Sunday, November 18, 2018

Poplar Salve (Balm of Gilead)

With the cold winter months coming,
 I thought I would share a recipe for Poplar Salve
You may have to wait until spring, when your poplars are in full bud make sure you **pin** this recipe for future use!

 Start with a 500 ml jar and fill it with poplar buds. 
 Pour olive oil or canola oil over the buds, enough to completely cover them. 
Put lid on and set in a sunny window.

After several months,  strain the oil from the poplar buds and discard the buds into the compost.  You can speed this process up by throwing everything into a crockpot and heating it on medium for a few hours.

  Now for the rest of the ingredients....
Mix 200 grams of bud oil into a glass measuring cup, 30 grams of beeswax and 15 grams of cocoa butter.
Heat this until all ingredients are melted.
If you want a stiffer potion, add more beeswax. 
If you are sensitive to cocoa butter, just omit and use an extra 5 grams of beeswax. 
 I do a test when making balms and salves by putting a small amount into a dish and cooling in the fridge for a few minutes.  That way,  you can adjust your wax while your balm is still heating over the stove.

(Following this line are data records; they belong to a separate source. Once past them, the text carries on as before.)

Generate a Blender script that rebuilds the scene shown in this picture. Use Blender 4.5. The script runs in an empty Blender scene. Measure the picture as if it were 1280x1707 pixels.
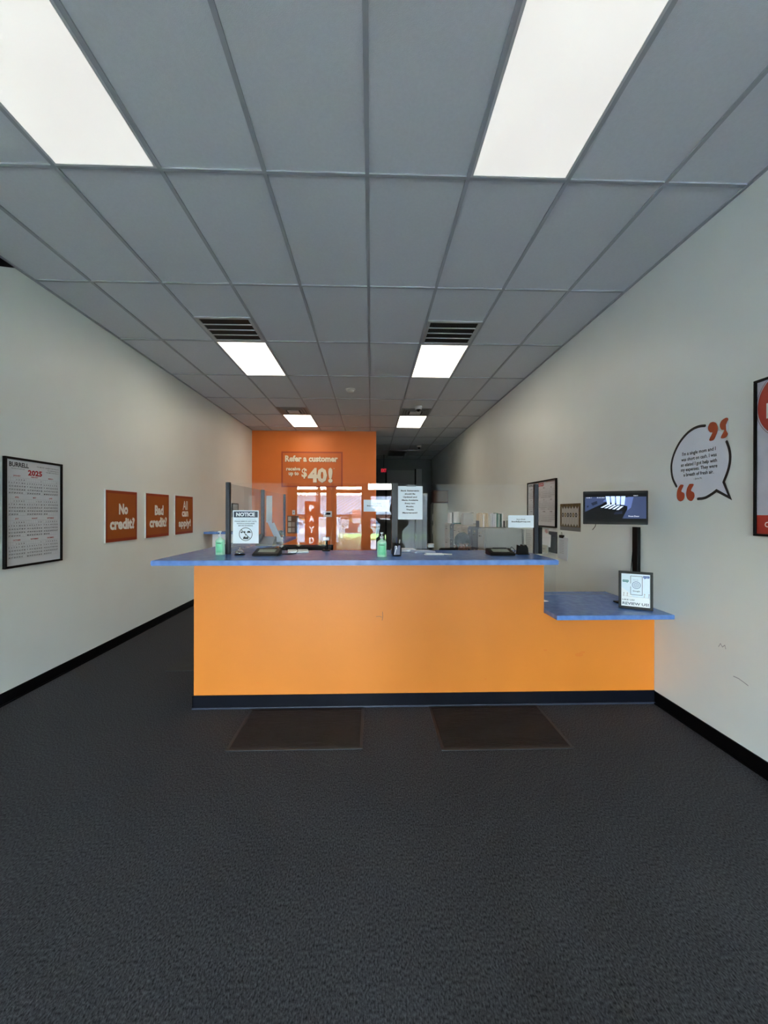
import bpy, bmesh, math, random
from mathutils import Vector, Matrix
random.seed(7)
PI = math.pi
C = bpy.context.scene.collection
S = bpy.context.scene

# ---------------------------------------------------------------- camera, world, light, exposure
CAM_H = 1.5636
cam = bpy.data.cameras.new('camera')
cam.sensor_fit = 'HORIZONTAL'; cam.sensor_width = 36.0
cam.lens = 680.24 / 1280 * 36.0
cam.clip_start = 0.02; cam.clip_end = 300
camo = bpy.data.objects.new('camera', cam); C.objects.link(camo)
camo.location = (0, 0, CAM_H)
camo.rotation_mode = 'XYZ'
camo.matrix_world = Matrix.Translation((0, 0, CAM_H)) @ Matrix.Rotation(-0.0318, 4, 'Z') @ Matrix.Rotation(PI/2 - 0.0006, 4, 'X') @ Matrix.Rotation(0.002, 4, 'Z')
S.camera = camo
S.view_settings.view_transform = 'Standard'; S.view_settings.look = 'None'
S.view_settings.exposure = 0.9; S.view_settings.gamma = 1.0
S.view_settings.use_curve_mapping = False

w = bpy.data.worlds.new('sky'); S.world = w; w.use_nodes = True
nt = w.node_tree; nt.nodes.clear()
sky = nt.nodes.new('ShaderNodeTexSky'); sky.sky_type = 'NISHITA'; sky.sun_disc = False
sky.sun_elevation = math.radians(58); sky.sun_rotation = math.radians(200); sky.air_density = 1.0; sky.dust_density = 2.0
hsv = nt.nodes.new('ShaderNodeHueSaturation'); hsv.inputs['Saturation'].default_value = 0.95
bg = nt.nodes.new('ShaderNodeBackground'); bg.inputs['Strength'].default_value = 11.5
wo = nt.nodes.new('ShaderNodeOutputWorld')
nt.links.new(sky.outputs[0], hsv.inputs['Color']); nt.links.new(hsv.outputs[0], bg.inputs[0]); nt.links.new(bg.outputs[0], wo.inputs[0])

sun = bpy.data.lights.new('sun', 'SUN'); sun.energy = 195.0; sun.angle = math.radians(0.6); sun.color = (1.0, 0.985, 0.97)
suno = bpy.data.objects.new('sun', sun); C.objects.link(suno)
suno.matrix_world = Matrix.Translation((0, -30, 30)) @ Vector((0.25, -0.5, 0.83)).to_track_quat('Z', 'Y').to_matrix().to_4x4()

NEAR_LENS = 0.37     # light level of the two fittings at the window end
FAR_LENS = 4.3       # and of the others

# ---------------------------------------------------------------- helpers
def lin(c):
    return tuple(((x/255)/12.92 if x/255 <= 0.04045 else ((x/255+0.055)/1.055)**2.4) for x in c) + (1,)
MATS = {}
def mat(name, rgb, rough=0.6, metal=0.0, noise=0.0, nscale=8.0, bump=0.0, bscale=200.0, rgb2=None, emis=0.0, spec=0.5, stretch=None, coat=0.0, detail=4.0):
    if name in MATS: return MATS[name]
    m = bpy.data.materials.new(name); m.use_nodes = True; MATS[name] = m
    t = m.node_tree; b = t.nodes['Principled BSDF']
    c = lin(rgb)
    b.inputs['Base Color'].default_value = c; b.inputs['Roughness'].default_value = rough
    b.inputs['Metallic'].default_value = metal; b.inputs['Specular IOR Level'].default_value = spec
    b.inputs['Coat Weight'].default_value = coat
    tc = t.nodes.new('ShaderNodeTexCoord'); src = tc.outputs['Object']
    if stretch:
        mp = t.nodes.new('ShaderNodeMapping'); mp.inputs['Scale'].default_value = stretch
        t.links.new(src, mp.inputs[0]); src = mp.outputs[0]
    if noise or rgb2:
        n = t.nodes.new('ShaderNodeTexNoise'); n.inputs['Scale'].default_value = nscale; n.inputs['Detail'].default_value = detail
        t.links.new(src, n.inputs['Vector'])
        r = t.nodes.new('ShaderNodeValToRGB')
        c2 = lin(rgb2) if rgb2 else tuple(x*(1-noise) for x in c[:3]) + (1,)
        r.color_ramp.elements[0].position = 0.3; r.color_ramp.elements[0].color = c2
        r.color_ramp.elements[1].position = 0.7; r.color_ramp.elements[1].color = c
        t.links.new(n.outputs['Fac'], r.inputs[0]); t.links.new(r.outputs[0], b.inputs['Base Color'])
        if emis: t.links.new(r.outputs[0], b.inputs['Emission Color'])
    if bump:
        n2 = t.nodes.new('ShaderNodeTexNoise'); n2.inputs['Scale'].default_value = bscale; n2.inputs['Detail'].default_value = 3
        t.links.new(src, n2.inputs['Vector'])
        bp = t.nodes.new('ShaderNodeBump'); bp.inputs['Strength'].default_value = bump; bp.inputs['Distance'].default_value = 0.002
        t.links.new(n2.outputs['Fac'], bp.inputs['Height']); t.links.new(bp.outputs[0], b.inputs['Normal'])
    if emis:
        if not (noise or rgb2): b.inputs['Emission Color'].default_value = c
        b.inputs['Emission Strength'].default_value = emis
    return m
def glass(name, tint=(1, 1, 1), ior=1.5, rough=0.0):
    if name in MATS: return MATS[name]
    m = bpy.data.materials.new(name); m.use_nodes = True; MATS[name] = m
    t = m.node_tree; t.nodes.clear()
    f = t.nodes.new('ShaderNodeFresnel'); f.inputs[0].default_value = ior
    a = t.nodes.new('ShaderNodeBsdfTransparent'); a.inputs[0].default_value = tint + (1,)
    g = t.nodes.new('ShaderNodeBsdfGlossy'); g.inputs['Roughness'].default_value = rough
    x = t.nodes.new('ShaderNodeMixShader'); o = t.nodes.new('ShaderNodeOutputMaterial')
    ge = t.nodes.new('ShaderNodeNewGeometry'); mr = t.nodes.new('ShaderNodeMapRange')   # same reflectance from both faces of the sheet
    mr.inputs['To Min'].default_value = ior; mr.inputs['To Max'].default_value = 1/ior
    t.links.new(ge.outputs['Backfacing'], mr.inputs['Value']); t.links.new(mr.outputs[0], f.inputs[0])
    t.links.new(f.outputs[0], x.inputs[0]); t.links.new(a.outputs[0], x.inputs[1]); t.links.new(g.outputs[0], x.inputs[2]); t.links.new(x.outputs[0], o.inputs[0])
    return m

def film(name, rgb, clear=0.0, glow=0.6):           # thin sheet or vinyl on a window that lets daylight through
    if name in MATS: return MATS[name]
    m = bpy.data.materials.new(name); m.use_nodes = True; MATS[name] = m
    t = m.node_tree; t.nodes.clear(); c = lin(rgb)
    d = t.nodes.new('ShaderNodeBsdfDiffuse'); d.inputs[0].default_value = c
    l = t.nodes.new('ShaderNodeBsdfTranslucent'); l.inputs[0].default_value = c
    x = t.nodes.new('ShaderNodeMixShader'); x.inputs[0].default_value = glow
    a = t.nodes.new('ShaderNodeBsdfTransparent'); y = t.nodes.new('ShaderNodeMixShader'); y.inputs[0].default_value = clear; o = t.nodes.new('ShaderNodeOutputMaterial')
    t.links.new(d.outputs[0], x.inputs[1]); t.links.new(l.outputs[0], x.inputs[2]); t.links.new(x.outputs[0], y.inputs[1]); t.links.new(a.outputs[0], y.inputs[2]); t.links.new(y.outputs[0], o.inputs[0])
    return m

def cut_sheet(x0, x1, z0, z1, lettering):            # thin sheet with the lettering cut out of it
    a = bmesh.new(); box(a, x0, x1, -.002, .0, z0, z1)
    me = bpy.data.meshes.new('a'); a.to_mesh(me); a.free(); A = bpy.data.objects.new('a', me); C.objects.link(A)
    l = lettering.copy(); e = bmesh.ops.extrude_face_region(l, geom=l.faces[:]); bmesh.ops.translate(l, vec=(0, .02, 0), verts=[v for v in e['geom'] if isinstance(v, bmesh.types.BMVert)])
    bmesh.ops.translate(l, vec=(0, -.01, 0), verts=l.verts[:]); bmesh.ops.remove_doubles(l, verts=l.verts[:], dist=1e-6); bmesh.ops.recalc_face_normals(l, faces=l.faces[:])
    mb = bpy.data.meshes.new('b'); l.to_mesh(mb); l.free(); B = bpy.data.objects.new('b', mb); C.objects.link(B)
    m = A.modifiers.new('cut', 'BOOLEAN'); m.object = B; m.operation = 'DIFFERENCE'; m.solver = 'EXACT'
    bpy.context.view_layer.update(); out = bpy.data.meshes.new_from_object(A.evaluated_get(bpy.context.evaluated_depsgraph_get()))
    bpy.data.objects.remove(A); bpy.data.objects.remove(B); r = bmesh.new(); r.from_mesh(out); return r
def bm_(): return bmesh.new()
def box(bm, x0, x1, y0, y1, z0, z1, bev=0.0, M=None):
    b2 = bmesh.new()
    vs = [b2.verts.new((x, y, z)) for x in (x0, x1) for y in (y0, y1) for z in (z0, z1)]
    for q in ((0,1,3,2),(4,6,7,5),(0,4,5,1),(2,3,7,6),(0,2,6,4),(1,5,7,3)): b2.faces.new([vs[i] for i in q])
    if bev: bmesh.ops.bevel(b2, geom=b2.edges[:], offset=bev, segments=2, affect='EDGES', profile=0.5)
    if M is not None: b2.transform(M)
    merge(bm, b2); return bm
def merge(bm, b2):
    me = bpy.data.meshes.new('tmp'); b2.to_mesh(me); b2.free(); bm.from_mesh(me); bpy.data.meshes.remove(me)
def cyl(bm, p, q, r1, r2=None, n=16, caps=True):
    r2 = r1 if r2 is None else r2
    p, q = Vector(p), Vector(q); d = q - p
    b2 = bmesh.new()
    bmesh.ops.create_cone(b2, cap_ends=caps, segments=n, radius1=r1, radius2=r2, depth=d.length)
    b2.transform(Matrix.Translation((p+q)/2) @ d.to_track_quat('Z', 'Y').to_matrix().to_4x4())
    merge(bm, b2); return bm
def ball(bm, c, r, n=16, M=None):
    b2 = bmesh.new(); bmesh.ops.create_uvsphere(b2, u_segments=n, v_segments=max(6, n//2), radius=1)
    r = (r, r, r) if isinstance(r, (int, float)) else r
    b2.transform(Matrix.Translation(c) @ (M or Matrix()) @ Matrix.Diagonal((*r, 1)))
    merge(bm, b2); return bm
def lathe(bm, prof, c=(0, 0, 0), n=24, sx=1, sy=1):
    b2 = bmesh.new(); rings = []
    for r, z in prof: rings.append([b2.verts.new((c[0]+sx*r*math.cos(2*PI*i/n), c[1]+sy*r*math.sin(2*PI*i/n), c[2]+z)) for i in range(n)])
    for a, b in zip(rings, rings[1:]):
        for i in range(n): b2.faces.new((a[i], a[(i+1) % n], b[(i+1) % n], b[i]))
    b2.faces.new(rings[0][::-1]); b2.faces.new(rings[-1]); merge(bm, b2); return bm
def poly(bm, pts, y0, y1):                       # outline in the xz plane, extruded along y
    b2 = bmesh.new()
    f = b2.faces.new([b2.verts.new((x, y0, z)) for x, z in pts])
    if abs(y1-y0) > 1e-7:
        e = bmesh.ops.extrude_face_region(b2, geom=[f]); bmesh.ops.translate(b2, vec=(0, y1-y0, 0), verts=[v for v in e['geom'] if isinstance(v, bmesh.types.BMVert)])
    bmesh.ops.recalc_face_normals(b2, faces=b2.faces[:])
    merge(bm, b2); return bm
def tube(bm, pts, r, n=8, smooth=3):
    P = [Vector(p) for p in pts]
    if smooth:
        Q = []
        for i in range(len(P)-1):
            a, b, c, d = P[max(i-1, 0)], P[i], P[i+1], P[min(i+2, len(P)-1)]
            for k in range(smooth+1):
                t = k/(smooth+1)
                Q.append(0.5*((2*b)+(c-a)*t+(2*a-5*b+4*c-d)*t*t+(3*b-a-3*c+d)*t**3))
        Q.append(P[-1]); P = Q
    b2 = bmesh.new(); rings = []; up = Vector((0, 0, 1))
    for i, p in enumerate(P):
        d = (P[min(i+1, len(P)-1)]-P[max(i-1, 0)]).normalized()
        u = d.cross(up); u = d.cross(Vector((1, 0, 0))) if u.length < 0.05 else u
        u.normalize(); v = d.cross(u)
        rings.append([b2.verts.new(p+r*(math.cos(2*PI*k/n)*u+math.sin(2*PI*k/n)*v)) for k in range(n)])
    for a, b in zip(rings, rings[1:]):
        for k in range(n): b2.faces.new((a[k], a[(k+1) % n], b[(k+1) % n], b[k]))
    b2.faces.new(rings[0]); b2.faces.new(rings[-1]); merge(bm, b2); return bm
def stroke(bm, pts, wd, y):                      # flat thick line in the xz plane with round ends
    P = [Vector((p[0], p[1])) for p in pts]; L = []; R = []
    for i, p in enumerate(P):
        a = (P[i]-P[i-1]).normalized() if i else (P[1]-P[0]).normalized()
        b = (P[i+1]-P[i]).normalized() if i < len(P)-1 else a
        t = (a+b).normalized(); k = min(1/max(0.35, t.dot(a)), 2.5); nrm = Vector((-t.y, t.x))*wd/2*k
        L.append(p+nrm); R.append(p-nrm)
    for i in range(len(P)-1):
        bm.faces.new([bm.verts.new((q.x, y, q.y)) for q in (L[i], R[i], R[i+1], L[i+1])])
    for p in (P[0], P[-1]):
        bm.faces.new([bm.verts.new((p.x+wd/2*math.cos(2*PI*k/16), y-0.0002, p.y+wd/2*math.sin(2*PI*k/16))) for k in range(16)])
    return bm
def disc(bm, cx, cz, r, y, n=32, rz=None):
    bm.faces.new([bm.verts.new((cx+r*math.cos(2*PI*k/n), y, cz+(rz or r)*math.sin(2*PI*k/n))) for k in range(n)]); return bm
def ring(bm, cx, cz, r0, r1, y, n=40):
    a = [(math.cos(2*PI*k/n), math.sin(2*PI*k/n)) for k in range(n)]
    for k in range(n):
        p, q = a[k], a[(k+1) % n]
        bm.faces.new([bm.verts.new((cx+r*c[0], y, cz+r*c[1])) for r, c in ((r0, p), (r1, p), (r1, q), (r0, q))])
    return bm
def rect(bm, x0, x1, z0, z1, y): bm.faces.new([bm.verts.new(v) for v in ((x0, y, z0), (x1, y, z0), (x1, y, z1), (x0, y, z1))]); return bm

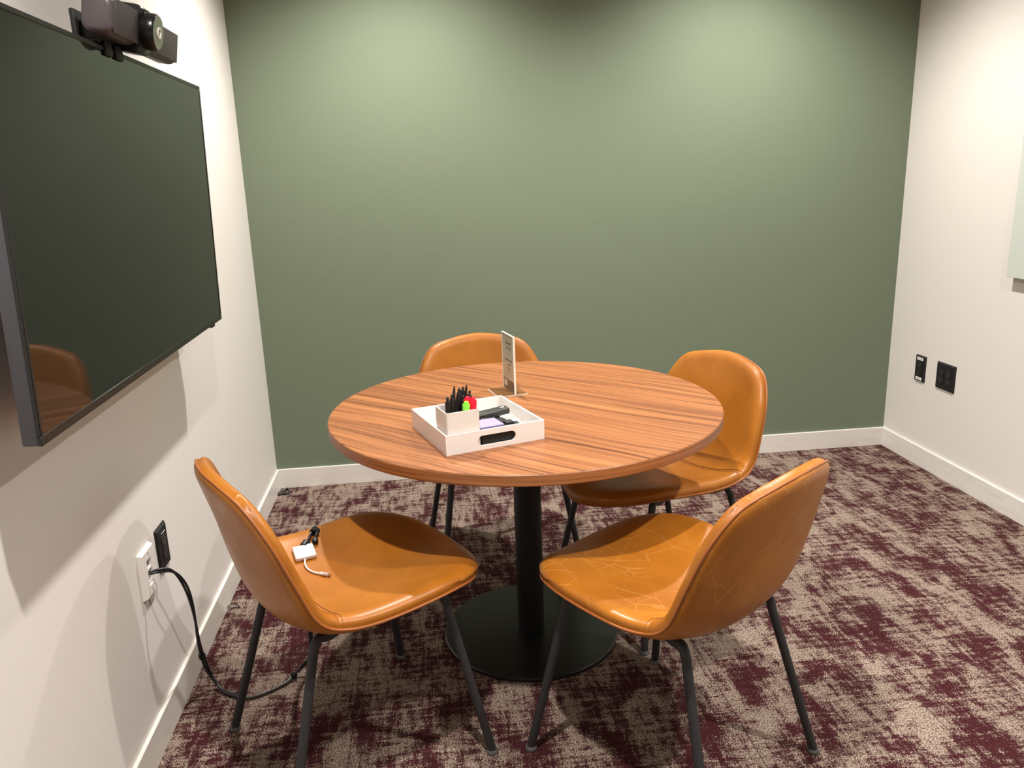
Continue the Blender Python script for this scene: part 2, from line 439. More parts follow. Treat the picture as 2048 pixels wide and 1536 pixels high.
# ------------------------------------------------------------------ wall plates
def wall_plate(name, label, cat, side, y, z, w, h, mt, d=.007, group=None):
    t = thing(name, label, cat, (0 if side == 'L' else W, y, z), 0 if side == 'L' else math.pi, group)
    bm = bmesh.new()
    lo = (0, -w / 2, -h / 2); hi = (d, w / 2, h / 2)
    vs = box(bm, lo, hi)
    for v in bm.verts:
        if v.co.x > d / 2: v.co.y *= 1 - .006 * 2 / w; v.co.z *= 1 - .006 * 2 / h
    for v in bm.verts: pass
    box(bm, (0, -w / 2, -h / 2), (d * .35, w / 2, h / 2), .0008, 1)
    obj('cover_plate', bm, mt, t, sharp=20)
    return t
def receptacle(t, yc, d, usb=False):
    obj('socket_insert', B((d - .001, yc - .0165, -.0335), (d + .0022, yc + .0165, .0335), .0012), M_BLK, t)
    for zc in (.017, -.017):
        bm = bmesh.new()
        box(bm, (d + .0018, yc - .0075, zc - .001), (d + .0026, yc - .0058, zc + .0075)); box(bm, (d + .0018, yc + .0055, zc - .001), (d + .0026, yc + .0072, zc + .0065))
        box(bm, (d + .0018, yc - .002, zc - .009), (d + .0026, yc + .002, zc - .0055))
        obj('slot', bm, M_SLOT, t)
t = wall_plate('power_outlet', 'black power outlet plate on the left wall under the television', 'outlet', 'L', -1.575, .4625, .080, .120, M_BLKM)
receptacle(t, 0, .007)
bm = bmesh.new(); box(bm, (.0088, -.012, .040), (.0094, .016, .0415)); obj('label_line', bm, M_LABEL, t)
t = wall_plate('power_outlet', 'narrow black outlet plate with white label strips on the right wall', 'outlet', 'R', -.255, .457, .076, .122, M_BLKM)
receptacle(t, 0, .007)
for zc, sfx in ((.046, 0), (-.047, 1)):
    a = obj('label_strip', B((.0068, -.022, zc - .0065), (.0078, .022, zc + .0065)), M_LABEL, t)
    bm = bmesh.new()
    for k, (y0, y1) in enumerate(((-.015, -.011), (-.009, -.003), (-.001, .002), (.004, .009), (.011, .015))):
        box(bm, (.0077, y0, zc - .0022), (.0081, y1, zc + .0022))
    obj('printed_text', bm, M_LABELTXT, a)
t = wall_plate('power_outlet', 'wide double black outlet plate on the right wall', 'outlet', 'R', -.438, .460, .128, .120, M_BLKM)
receptacle(t, -.024, .007); receptacle(t, .024, .007)
# white cable pass-through plate (a frame with an opening)
t = thing('cable_plate', 'white wall plate with a slot that the black cables come out of', 'wall plate', (0, -1.705, .458))
bm = bmesh.new()
w_, h_ = .088, .122; iy, iz = .0165, .034
for lo, hi in (((0, -w_ / 2, iz), (.012, w_ / 2, h_ / 2)), ((0, -w_ / 2, -h_ / 2), (.012, w_ / 2, -iz)), ((0, -w_ / 2, -iz), (.012, -iy, iz)), ((0, iy, -iz), (.012, w_ / 2, iz))):
    box(bm, lo, hi)
bmesh.ops.remove_doubles(bm, verts=bm.verts, dist=1e-5)
for v in bm.verts:
    if v.co.x > .006 and abs(v.co.y) > .04: v.co.y *= .90
    if v.co.x > .006 and abs(v.co.z) > .05: v.co.z *= .93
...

 A pyrex measuring cup works great set it in a pot of heating water on the stove.
 You can also use your microwave.  Heat in increments of 30 seconds and stir between cycles so as to not overheat your mixture.
 Stir with a disposable popsicle stick until melted for easy cleanup.

 Remove from heat and mix in 8 drops each of lavender, eucalyptus, and mint essential oils and vitamin E.  
  If you would like a stronger scent, add more.  Adding the EO's is optional!  The vitamin E oil is a preservative and can also be skipped if you use the salve up within a few months.

 Put your freshly made salve in containers and use as needed.
I found these at the Dollar Tree and they work great.  You will need at least 7, maybe 8 one ounce containers depending on how full you fill them.

If you are at all sensitive to aspirin (acetylsalicylic acid), you should not use this, or use with caution as poplar sap contains salicin, which is the precursor for aspirin.  Always consult your physician.